Já é hora de virar o jogo. Obama pode ter mil problemas, mas sua eleição representou uma espécie de rejeição de modelo cínico de política (a chamada "realpolitik"). Não dá para acusar o presidente norte-americano de não ser alguém que atua com princípios, ainda que se discorde deles (e isso desvincula princípios de sectarismo ou fanatismo). É preciso que voltemos a sonhar. A tragédia cotidiana não é inevitável. É pura contingência. Pensadores duros como Foucault, Agamben e Bauman não cansa(ra)m de afirmar: nossas análises não são pessimistas; ao contrário, mostram a contingência das estruturas que produzem infelicidade e a sua reversibilidade. Por que ser utópico virou ofensa? A utopia não é o que nos impulsiona em direção ao Novo? Se o tempo não parou, o Novo continua sendo possível. E, apesar de certo pensamento de "fim da história" ainda hegemônico na mídia (em vias de declínio -- tanto essa "razão ardilosa" quanto a própria grande mídia), a história não terminou.

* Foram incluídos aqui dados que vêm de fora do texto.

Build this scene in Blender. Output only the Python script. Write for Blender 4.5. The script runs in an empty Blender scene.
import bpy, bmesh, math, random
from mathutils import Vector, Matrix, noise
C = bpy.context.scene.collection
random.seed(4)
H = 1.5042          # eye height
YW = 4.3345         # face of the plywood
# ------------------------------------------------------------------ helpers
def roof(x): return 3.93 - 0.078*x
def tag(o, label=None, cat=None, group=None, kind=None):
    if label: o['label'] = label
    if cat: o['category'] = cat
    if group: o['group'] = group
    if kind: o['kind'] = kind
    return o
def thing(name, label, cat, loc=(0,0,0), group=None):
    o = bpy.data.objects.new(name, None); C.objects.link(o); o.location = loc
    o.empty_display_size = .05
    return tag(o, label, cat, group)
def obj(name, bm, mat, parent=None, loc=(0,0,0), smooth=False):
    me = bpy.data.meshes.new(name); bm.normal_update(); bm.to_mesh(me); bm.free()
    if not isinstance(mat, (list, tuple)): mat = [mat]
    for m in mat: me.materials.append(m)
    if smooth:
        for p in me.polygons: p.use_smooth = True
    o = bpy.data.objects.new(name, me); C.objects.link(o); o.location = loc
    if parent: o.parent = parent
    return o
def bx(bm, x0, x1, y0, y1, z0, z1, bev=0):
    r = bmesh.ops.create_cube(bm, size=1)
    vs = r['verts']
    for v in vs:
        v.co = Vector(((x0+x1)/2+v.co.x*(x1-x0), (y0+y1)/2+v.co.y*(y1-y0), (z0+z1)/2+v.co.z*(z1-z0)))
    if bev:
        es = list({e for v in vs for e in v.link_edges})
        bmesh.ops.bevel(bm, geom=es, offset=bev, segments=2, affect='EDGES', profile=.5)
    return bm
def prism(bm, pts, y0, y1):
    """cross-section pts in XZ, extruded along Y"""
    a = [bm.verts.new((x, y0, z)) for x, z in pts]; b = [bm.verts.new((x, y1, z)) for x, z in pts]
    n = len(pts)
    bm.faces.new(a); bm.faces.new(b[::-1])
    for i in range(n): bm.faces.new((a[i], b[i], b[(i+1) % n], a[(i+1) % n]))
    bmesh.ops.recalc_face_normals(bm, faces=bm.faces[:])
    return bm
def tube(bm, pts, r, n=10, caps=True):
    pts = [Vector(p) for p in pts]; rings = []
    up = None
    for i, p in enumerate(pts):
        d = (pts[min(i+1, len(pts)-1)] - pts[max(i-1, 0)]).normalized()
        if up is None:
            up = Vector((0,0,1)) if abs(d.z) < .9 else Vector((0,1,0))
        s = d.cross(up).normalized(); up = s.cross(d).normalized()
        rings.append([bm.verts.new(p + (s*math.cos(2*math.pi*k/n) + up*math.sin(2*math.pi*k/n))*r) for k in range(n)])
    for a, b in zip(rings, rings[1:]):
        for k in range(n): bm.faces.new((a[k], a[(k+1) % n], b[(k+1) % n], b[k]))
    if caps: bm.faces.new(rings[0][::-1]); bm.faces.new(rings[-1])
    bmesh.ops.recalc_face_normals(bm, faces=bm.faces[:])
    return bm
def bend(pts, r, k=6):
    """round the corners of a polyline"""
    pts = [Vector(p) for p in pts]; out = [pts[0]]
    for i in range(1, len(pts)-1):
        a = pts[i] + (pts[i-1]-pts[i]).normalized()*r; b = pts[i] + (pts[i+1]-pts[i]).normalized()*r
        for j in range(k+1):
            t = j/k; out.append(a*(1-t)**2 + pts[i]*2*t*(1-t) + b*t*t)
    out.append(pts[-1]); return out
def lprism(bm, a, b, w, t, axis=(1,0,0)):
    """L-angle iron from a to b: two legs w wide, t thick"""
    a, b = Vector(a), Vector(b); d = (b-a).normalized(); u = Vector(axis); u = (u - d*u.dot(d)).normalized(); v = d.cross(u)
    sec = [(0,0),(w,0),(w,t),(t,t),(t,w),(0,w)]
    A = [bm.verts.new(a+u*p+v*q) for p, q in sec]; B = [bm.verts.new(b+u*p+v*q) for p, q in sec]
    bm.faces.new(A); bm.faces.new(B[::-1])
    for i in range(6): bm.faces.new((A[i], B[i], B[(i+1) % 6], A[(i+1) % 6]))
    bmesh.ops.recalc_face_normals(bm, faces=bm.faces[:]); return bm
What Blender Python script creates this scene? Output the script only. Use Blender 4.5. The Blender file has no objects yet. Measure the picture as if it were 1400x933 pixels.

Sonhemos. Com ambição. Sem tréguas, sem limites, no pensamento infinito. É tão bom ouvir "Imagine"! Por que ser "ingênuo" virou algo ofensivo? É o maior dos elogios. A inocência infantil é a força da própria experiência de vida. E é a vida que o não-pensamento contemporâneo quer colonizar com seus incontáveis dispositivos. Vamos profanar até a última centelha da cultura e pensar sem limites um futuro completamente outro. Esse é o desafio da geração que vem.